Folienverpackung ist aus nachwachsenden Rohstoffen
Im ersten halben Jahr sind mehr als 7000 Kushel-Handtücher verkauft worden. „Wir hatten einen guten Start mit einem monatlichen Umsatz im fünfstelligen Bereich“, sagt Jim Tichatschek, der Volkswirtschaft studiert und den Deutschlandvertrieb für die Rucksackmarke Ethnotek aufgebaut hat. Darüber finanzieren die Gründer das Geschäft mit dem nachhaltigen Handtuch. Aktuell gibt es Kushel in vier Farben und vier Größen im Online-Shop. Noch vor Weihnachten sollen zwei weitere Farben und ein Kinderhandtuch mit Kapuze auf den Markt kommen.

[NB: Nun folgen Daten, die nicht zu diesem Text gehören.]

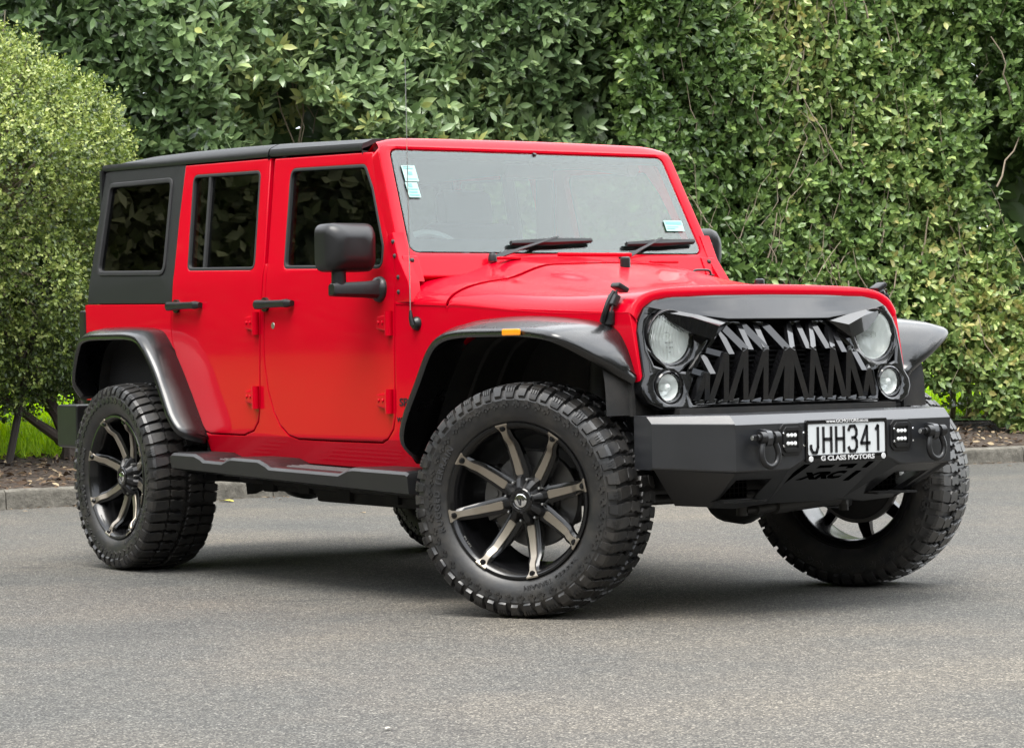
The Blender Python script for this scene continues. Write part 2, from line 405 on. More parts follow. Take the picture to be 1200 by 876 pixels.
TPF = [(0, 2, 1), (0, 3, 2), (1, 2, 5, 4), (2, 3, 6, 5), (4, 5, 7), (5, 6, 7)]
TPL4 = np.array([[0, 0, 0], [-.5, .5, .12], [0, 1, -.05], [.5, .5, .12], ])
TPF4 = [(0, 2, 1), (0, 3, 2)]
def leaves(name, p, d, nrm, Ls, Ws, tint, m, parent=None, small=False):
    T, F = (TPL4, TPF4) if small else (TPL, TPF)
    d = unit(d); s = unit(np.cross(d, nrm)); nn = np.cross(s, d); n = len(p); nv = len(T)
    V = p[:, None] + T[None, :, 0, None] * s[:, None] * Ws[:, None, None] + T[None, :, 1, None] * d[:, None] * Ls[:, None, None] + T[None, :, 2, None] * nn[:, None] * Ws[:, None, None]
    me = bpy.data.meshes.new(name)
    lt = np.array([len(f) for f in F]); li = np.array([i for f in F for i in f])
    me.vertices.add(n * nv); me.vertices.foreach_set('co', V.astype(np.float32).ravel())
    LI = (li[None] + (np.arange(n) * nv)[:, None]).ravel(); me.loops.add(len(LI)); me.loops.foreach_set('vertex_index', LI.astype(np.int32))
    LT = np.tile(lt, n); st = np.concatenate([[0], np.cumsum(LT)[:-1]])
    me.polygons.add(len(LT)); me.polygons.foreach_set('loop_start', st.astype(np.int32)); me.polygons.foreach_set('loop_total', LT.astype(np.int32))
    me.polygons.foreach_set('use_smooth', np.ones(len(LT), bool))
    me.update(calc_edges=True)
    a = me.attributes.new('tint', 'FLOAT', 'POINT'); a.data.foreach_set('value', np.repeat(tint, nv).astype(np.float32))
    o = bpy.data.objects.new(name, me); COL.objects.link(o); o.parent = parent; me.materials.append(m); return o
def twigs(P, axis, nl, length, Lm, Wm, theta=(.6, 1.25), tvar=.22, tbase=None):
    """whorls of leaves along short twigs: returns leaf arrays"""
    n = len(P); axis = unit(axis)
    rnd = RNG.normal(size=(n, 3)); e1 = unit(np.cross(axis, rnd)); e2 = np.cross(axis, e1)
    tw = RNG.normal(0, tvar, n) if tbase is None else tbase
    out = [[], [], [], [], [], []]
    for k in range(nl):
        ph = k * 2.4 + RNG.normal(0, .35, n); th = RNG.uniform(*theta, n) * (1.05 - .45 * k / nl)
        rd = np.cos(ph)[:, None] * e1 + np.sin(ph)[:, None] * e2
        dd = np.cos(th)[:, None] * axis + np.sin(th)[:, None] * rd; nn = np.sin(th)[:, None] * axis - np.cos(th)[:, None] * rd
        nn = nn + RNG.normal(0, .22, (n, 3)); dd = dd + np.array([0, 0, -.10])
        sc = RNG.uniform(.62, 1.15, n) * (1 - .25 * k / nl)
        out[0].append(P + axis * (length * k / nl)); out[1].append(dd); out[2].append(nn); out[3].append(Lm * sc); out[4].append(Wm * sc * RNG.uniform(.85, 1.15, n))
        out[5].append(np.clip(.45 + tw + RNG.normal(0, .12, n) + .16 * k / nl, 0, 1))
    return [np.concatenate(o) for o in out]

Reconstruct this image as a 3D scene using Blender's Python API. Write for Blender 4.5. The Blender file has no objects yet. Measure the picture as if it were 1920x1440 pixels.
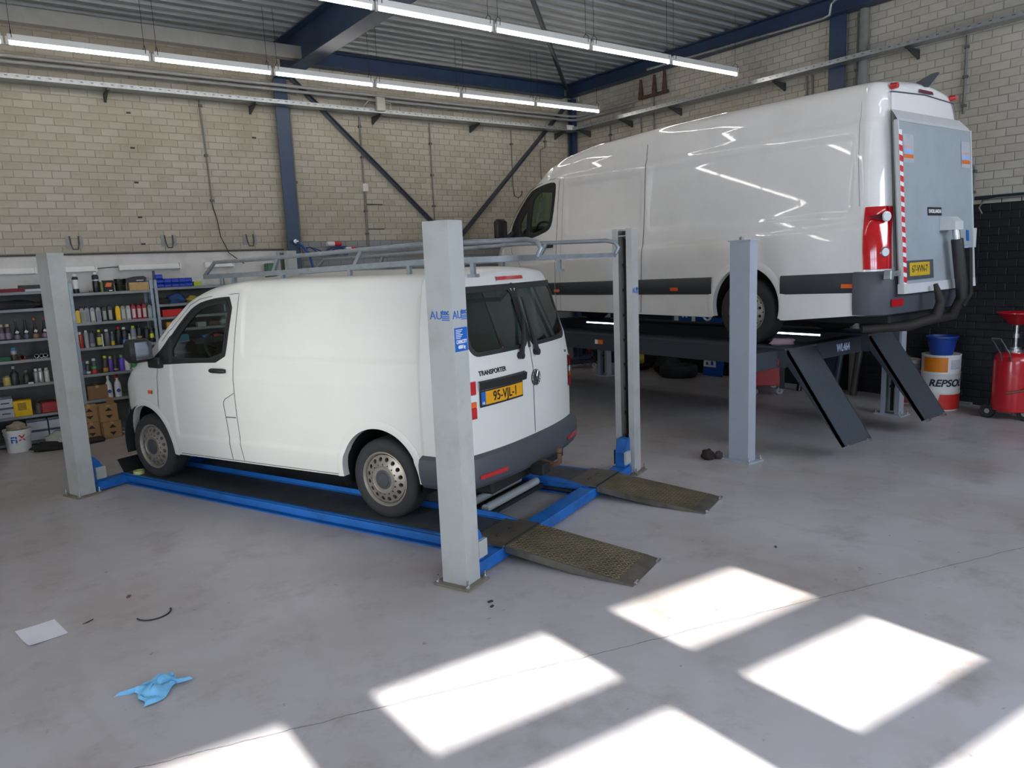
import bpy, bmesh, math, random
from mathutils import Vector, Matrix, Euler
random.seed(7)
S = bpy.context.scene
COL = S.collection
PI = math.pi

# ------------------------------------------------------------------ camera
cam_d = bpy.data.cameras.new('camera'); cam = bpy.data.objects.new('camera', cam_d); COL.objects.link(cam)
F_PX, PAN, PITCH, ROLL, CAM_H = 1386.52, 0.63229, 0.16126, -0.04237, 2.104
cam_d.sensor_width = 36.0; cam_d.lens = F_PX / 1920.0 * 36.0; cam_d.clip_end = 200
_fw = Vector((math.sin(PAN) * math.cos(PITCH), math.cos(PAN) * math.cos(PITCH), -math.sin(PITCH)))
_rt = Vector((math.cos(PAN), -math.sin(PAN), 0)); _up = _rt.cross(_fw)
_r2 = _rt * math.cos(ROLL) + _up * math.sin(ROLL); _u2 = -_rt * math.sin(ROLL) + _up * math.cos(ROLL)
cam.matrix_world = Matrix(((_r2.x, _u2.x, -_fw.x, 0), (_r2.y, _u2.y, -_fw.y, 0), (_r2.z, _u2.z, -_fw.z, CAM_H), (0, 0, 0, 1)))
S.camera = cam

# ------------------------------------------------------------------ world, sun, door-window daylight and added fill lights
W = bpy.data.worlds.new('world'); S.world = W; W.use_nodes = True
W.node_tree.nodes['Background'].inputs[0].default_value = (.62, .78, 1.0, 1)
W.node_tree.nodes['Background'].inputs[1].default_value = 6.0
def add_light(name, kind, energy, color, loc, direction, **kw):
    d = bpy.data.lights.new(name, kind); d.energy = energy; d.color = color
    for k, v in kw.items(): setattr(d, k, v)
    o = bpy.data.objects.new(name, d); COL.objects.link(o); o.location = loc
    o.rotation_euler = Vector(direction).to_track_quat('-Z', 'Y').to_euler()
    return o
SUN_EL = math.radians(30)
add_light('sun', 'SUN', 20, (1, .965, .9), (0, -8, 8), (0, math.cos(SUN_EL), -math.sin(SUN_EL)), angle=math.radians(.8))
add_light('daylight_door_windows', 'AREA', 100, (.72, .82, 1.0), (1.9, -1.72, 2.0), (.1, 1, -.12), shape='RECTANGLE', size=4.4, size_y=2.2)
add_light('added_front_fill', 'AREA', 260, (.74, .83, 1.0), (7.4, -2.25, 3.6), (-.05, 1, -.22), shape='RECTANGLE', size=5.0, size_y=1.4)  # added fill from the front right; no window stands there
add_light('added_left_fill', 'AREA', 65, (1, .96, .93), (-4.9, 2.9, 1.6), (1, .12, 0), shape='RECTANGLE', size=1.9, size_y=3.0)  # added fill from the left for surfaces facing that way
add_light('added_left_beam', 'SPOT', 1150, (1, .98, .93), (-4.9, 2.9, 1.9), (6.9, 3.0, -.75), spot_size=math.radians(25), spot_blend=1.0, shadow_soft_size=.45)  # added soft spot that makes the bright patch on the small van
vs = S.view_settings
vs.view_transform = 'Standard'; vs.look = 'None'; vs.gamma = 1; vs.use_curve_mapping = False; vs.exposure = 0.25
TUBE_STRENGTH = 16.5

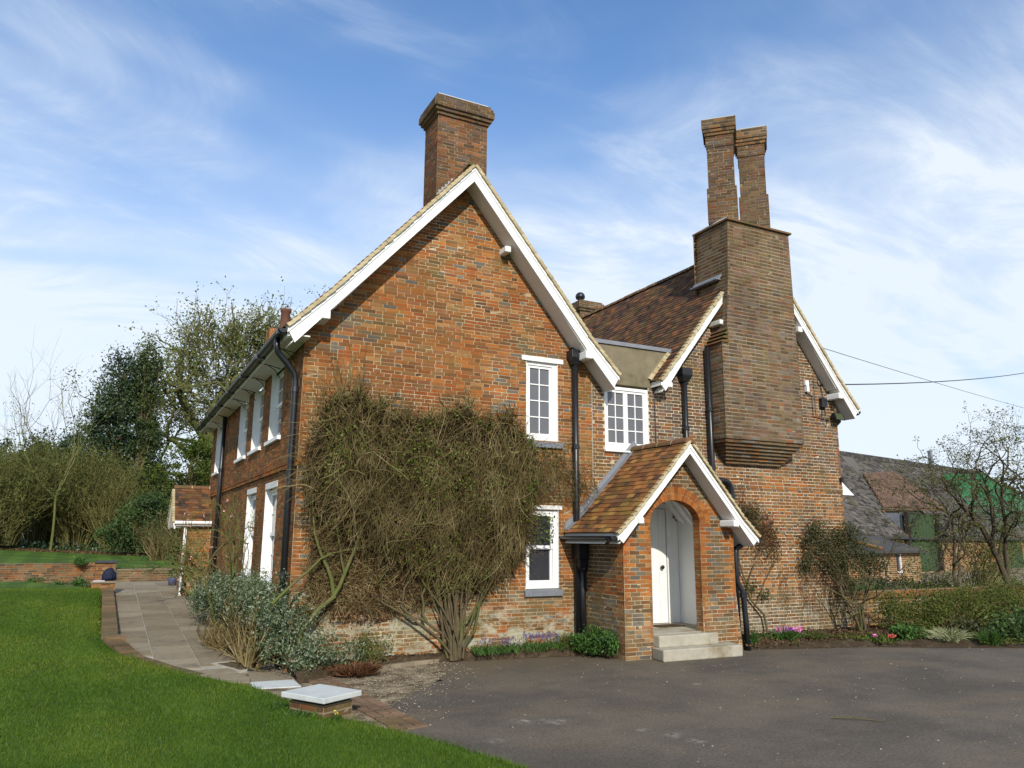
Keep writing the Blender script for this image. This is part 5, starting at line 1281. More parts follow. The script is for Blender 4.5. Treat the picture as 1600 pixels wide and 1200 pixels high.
def _climber2():
    rng = np.random.default_rng(22)
    root = empty('wall_creeper', 'brown mat of dead creeper with one gnarled branch low on the gable corner', 'climbing plant', loc=(.25, -.15, .10)); b = np.array(root.location)
    n = 8000; x = .25+1.75*rng.random(n); lo = np.interp(x, [.2, .7, 1.2, 2.0], [1.0, .62, .60, .8]); hi = np.interp(x, [.2, .6, 1.4, 2.0], [1.9, 2.3, 1.9, 1.4]); z = lo+(hi-lo)*rng.random(n)**.9
    p = np.stack([x, -.02-.09*rng.random(n), z], -1)+.02*rng.standard_normal((n, 3)); p[:, 1] = np.minimum(p[:, 1], -.012)
    leaves('dead_leaf', p-b, .025+.03*rng.random(n), M['leaf_dead'], rng, root, .55, -.3)
    N = 1200; a = rng.random(N)*6.28; x = .2+1.9*rng.random(N); z = .75+1.2*rng.random(N); t = np.linspace(-.5, .5, 5)[None, :, None]
    P = np.stack([x, -.04-.08*rng.random(N), z], -1)[:, None]+np.stack([np.cos(a), .2*rng.standard_normal(N), np.sin(a)], -1)[:, None]*t*.35+.015*rng.standard_normal((N, 5, 3)); P[:, :, 1] = np.minimum(P[:, :, 1], -.012)
    strands('twig', P-b, np.full((N, 5), .0035), M['twig'], root)
    def pl(pts, r0, r1):
        pts = np.array(pts, float); s = np.linspace(0, len(pts)-1, 9); q = np.stack([np.interp(s, np.arange(len(pts)), pts[:, i]) for i in range(3)], -1); q += .008*rng.standard_normal(q.shape); return q, np.linspace(r0, r1, 9)
    S = [pl([(.10, -.35, .55), (.32, -.25, .80), (.58, -.2, 1.0), (.72, -.2, 1.3), (.85, -.2, 1.7), (1.0, -.2, 2.2)], .045, .018), pl([(.58, -.2, 1.0), (.52, -.2, 1.25), (.38, -.2, 1.55), (.25, -.2, 1.9), (.2, -.18, 2.5)], .034, .012), pl([(.1, -.35, .55), (.12, -.3, .2), (.14, -.3, .06)], .05, .05),
         pl([(-.35, -.55, .95), (.0, -.4, 1.25), (.3, -.28, 1.5), (.5, -.25, 1.62)], .024, .012), pl([(.45, -.2, 1.6), (1.0, -.2, 1.7), (1.5, -.25, 1.85)], .012, .006), pl([(.5, -.2, 1.9), (.9, -.2, 1.75), (1.3, -.25, 1.9)], .012, .006), pl([(.7, -.2, 1.3), (.62, -.2, 1.7), (.5, -.2, 2.3)], .018, .008)]
    strands('stem', np.stack([s[0] for s in S])-b, np.stack([s[1] for s in S]), M['bark_green'], root, 6, None)
_climber2()

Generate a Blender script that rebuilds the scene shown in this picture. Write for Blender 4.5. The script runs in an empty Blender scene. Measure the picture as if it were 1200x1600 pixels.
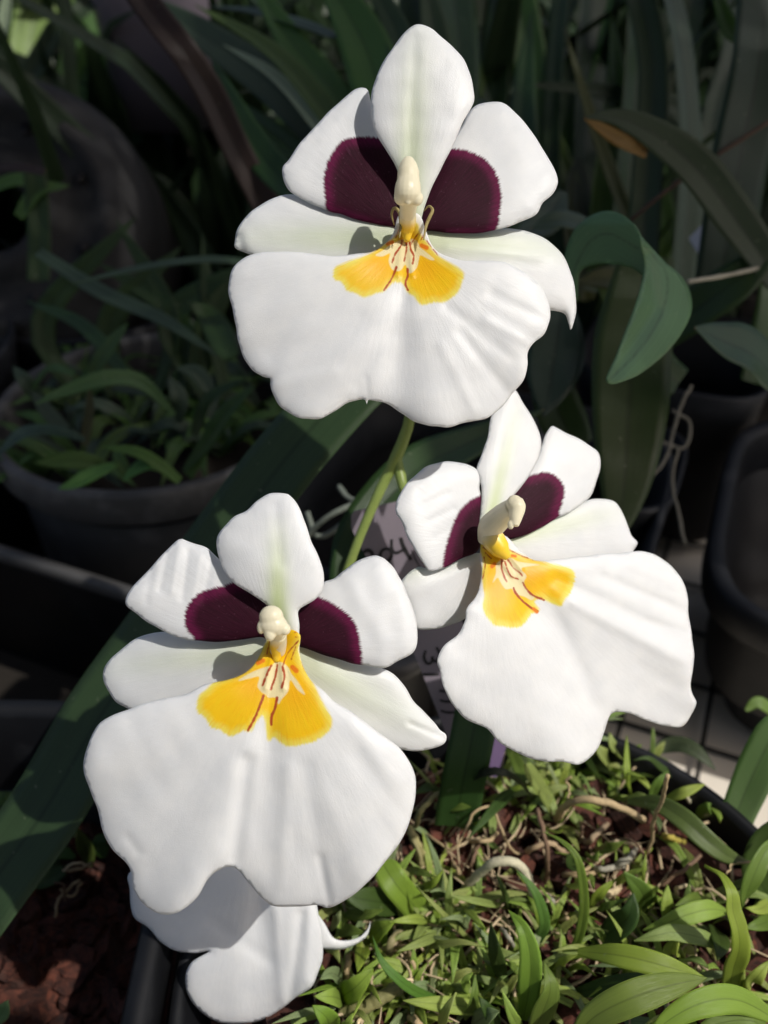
import bpy, bmesh, math, random
import numpy as np
from mathutils import Vector, Matrix
from mathutils.geometry import delaunay_2d_cdt

# ------------------------------------------------------------------ camera
SC = bpy.context.scene
PITCH = math.radians(38); CZ = 0.40; FPX = 1380.0
cP, sP = math.cos(PITCH), math.sin(PITCH)
R_ = np.array([1.0, 0, 0]); F_ = np.array([0, cP, -sP]); U_ = np.array([0, sP, cP]); C_ = np.array([0, 0, CZ])
cam = bpy.data.cameras.new('camera'); camo = bpy.data.objects.new('camera', cam); SC.collection.objects.link(camo)
camo.location = (0, 0, CZ); camo.rotation_euler = (math.radians(90) - PITCH, 0, 0)
cam.sensor_fit = 'HORIZONTAL'; cam.sensor_width = 36; cam.lens = 36 * FPX / 1200
cam.clip_start = 0.01; cam.clip_end = 60
cam.dof.use_dof = True; cam.dof.focus_distance = 0.222; cam.dof.aperture_fstop = 15
SC.camera = camo
# ------------------------------------------------------------------ light
SUN = (0.5 * R_ + 0.5 * U_ - 0.707 * F_); SUN /= np.linalg.norm(SUN)
EL = math.asin(SUN[2]); AZ = math.atan2(SUN[0], SUN[1])
w = bpy.data.worlds.new("World"); SC.world = w; w.use_nodes = True
nt = w.node_tree; sky = nt.nodes.new('ShaderNodeTexSky'); sky.sky_type = 'NISHITA'; sky.sun_disc = False
sky.sun_elevation = EL; sky.sun_rotation = AZ
bg = nt.nodes['Background']; bg.inputs['Strength'].default_value = 0.10; sky.dust_density = 5.0; sky.ozone_density = 0.2
nt.links.new(sky.outputs[0], bg.inputs[0])
sl = bpy.data.lights.new('sun', 'SUN'); sl.energy = 3.15; sl.angle = math.radians(0.6); sl.color = (1, 0.965, 0.91)
so = bpy.data.objects.new('sun', sl); SC.collection.objects.link(so); so.location = (0.6, -0.3, 1.4)
so.rotation_euler = Vector(SUN).to_track_quat('Z', 'Y').to_euler()
SC.view_settings.view_transform = 'Standard'; SC.view_settings.look = 'None'
SC.view_settings.exposure = 0.0; SC.view_settings.gamma = 1.0
SC.cycles.max_bounces = 8; SC.cycles.diffuse_bounces = 4; SC.cycles.transmission_bounces = 4
rng = random.Random(7)

# ------------------------------------------------------------------ helpers
def W(px, py, d):                     # a point of the place: direction seen in the photo, distance d (cm) along the view axis
    k = d * 0.01
    return C_ + k * (F_ + (px - 600) / FPX * R_ + (800 - py) / FPX * U_)
def G(px, py, z):                     # the same direction met with the level z (m)
    v = F_ + (px - 600) / FPX * R_ + (800 - py) / FPX * U_
    return C_ + v * (z - CZ) / v[2]
def tag(o, label=None, cat=None, group=None, kind=None):
    if label: o['label'] = label
    if cat: o['category'] = cat
    if group: o['group'] = group
    if kind: o['kind'] = kind
    return o
def empty(name, loc, label=None, cat=None, group=None, parent=None):
    o = bpy.data.objects.new(name, None); SC.collection.objects.link(o); o.location = tuple(loc); o.empty_display_size = .01
    if parent:
        o.parent = parent; o.location = Vector(tuple(loc)) - wloc(parent)
    return tag(o, label, cat, group)
def wloc(o):
    v = Vector(o.location)
    while o.parent: o = o.parent; v = v + Vector(o.location)
    return v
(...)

Spätestens im nächsten Jahr soll Kushel auch in ausgewählten Geschäften erhältlich sein. Damit die Handtücher sauber und unbeschädigt bei den Kunden landen, sind sie in eine transparente Folie verpackt, die aus nachwachsenden Rohstoffen hergestellt wird. „Es ist eine Herausforderung, etwas zu finden, dass möglichst umweltfreundlich ist“, sagt Weser, der Kommunikationsdesign studiert hat.
Schon 32.000 Bäume gepflanzt
Auf ihrer Internetseite werben die Start-up-Unternehmer offensiv auch damit, dass sie inzwischen mit drei Baumpartnern in Deutschland, Mexiko und Tansania bereits mehr als 32.000 neue Bäume gepflanzt haben. „Pflanzaktionen sind gerade sehr in“, sagt Tristan Jorde von der Hamburger Verbraucherzentrale. „Aber Wald ist nicht gleich Wald.“ Erst wenn die Art der Aufforstungen genau geklärt sei, könne man beurteilen, ob die Aktion tatsächlich sinnvoll sei, so der Umweltexperte. Bei Kushel klinge das „ganz vernünftig“. Allerdings moniert er, dass die verwendeten Umweltsiegel entweder gar nicht bewertbar oder etwas umstritten seien.
Für die Aufforstungen in Deutschland arbeiten die Kushel-Gründer mit der Klimapatenschaft GmbH in einem Projekt im Klövensteen in Rissen. Im Rahmen eines Baumumstrukturierungsprogramms wird dort Mischwald aufgebaut. „Gut 10.000 Bäumen gehen schon auf unser Konto“, sagt Jim Tichatschek. Im Schnitt kostet ein Setzling einen Euro, wobei die Preise in Europa deutlich höher sind als in Afrika. „Wir pflanzen immer zwei Bäume, weil wir sicher gehen wollen, dass mindestens einer anwächst“, sagt Weser.
Zweite Crowdfunding-Kampagne für Bademantel
Bei den Kunden kommt die Idee so gut an, dass die Gründer inzwischen eine weitere Crowdfunding-Kampagne gestartet haben. Es geht um die Markteinführung eines Kushel-Bademantels, den sie gemeinsam mit Hamburger Gewandmeister und Herrenschneider Max Pötzelberger entwickelt haben. Auch dieses Mal ist die Resonanz groß. Nach wenigen Stunden war auf der Finanzierungsplattform Startnext das erste Ziel von 16.900 Euro erreicht.
Inzwischen haben mehr als 330 Unterstützer 44.000 Euro zugesagt. Ihnen winken deutlich niedrigere Preise für den Bademantel, der später 179 Euro kosten soll. Die Runde läuft bis zum 1. Oktober. Im nächsten Jahr, so viel ist schon klar, planen die Kushel-Erfinder weitere Produkte. „Wir wollen raus aus dem Badezimmer, als Nächstes geht es ins Schlafzimmer“, sagt Tichatschek.